Next-Gen Propulsion

Next-generation propulsion systems include high-power solar electric propulsion using Hall effect or ion thrusters that provide high specific impulse (efficiency) for cargo transport and deep-space missions, as well as nuclear-thermal and nuclear-electric propulsion systems that can provide the high delta-v (velocity change) capabilities needed for rapid interplanetary transit. These technologies offer dramatically better efficiency than chemical rockets, enabling missions that would be impractical with traditional propulsion.

This innovation addresses the fundamental challenge of interplanetary travel, where chemical rockets require enormous amounts of propellant and long transit times. Electric propulsion systems can operate for months or years, gradually accelerating to high speeds with minimal propellant, while nuclear systems can provide both high thrust and high efficiency. NASA, DARPA, and commercial companies are developing these technologies, with some systems already in use for deep-space missions.

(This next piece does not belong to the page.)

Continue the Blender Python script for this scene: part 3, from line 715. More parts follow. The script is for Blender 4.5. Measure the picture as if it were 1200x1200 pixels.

The technology is essential for enabling practical human exploration of Mars and beyond, where transit times and propellant requirements are critical constraints. As these systems mature, they could enable rapid transit to Mars (reducing journey times from months to weeks), efficient cargo transport throughout the solar system, and missions to the outer planets that are currently impractical. The technology represents a fundamental shift toward more efficient space transportation that could make the solar system more accessible.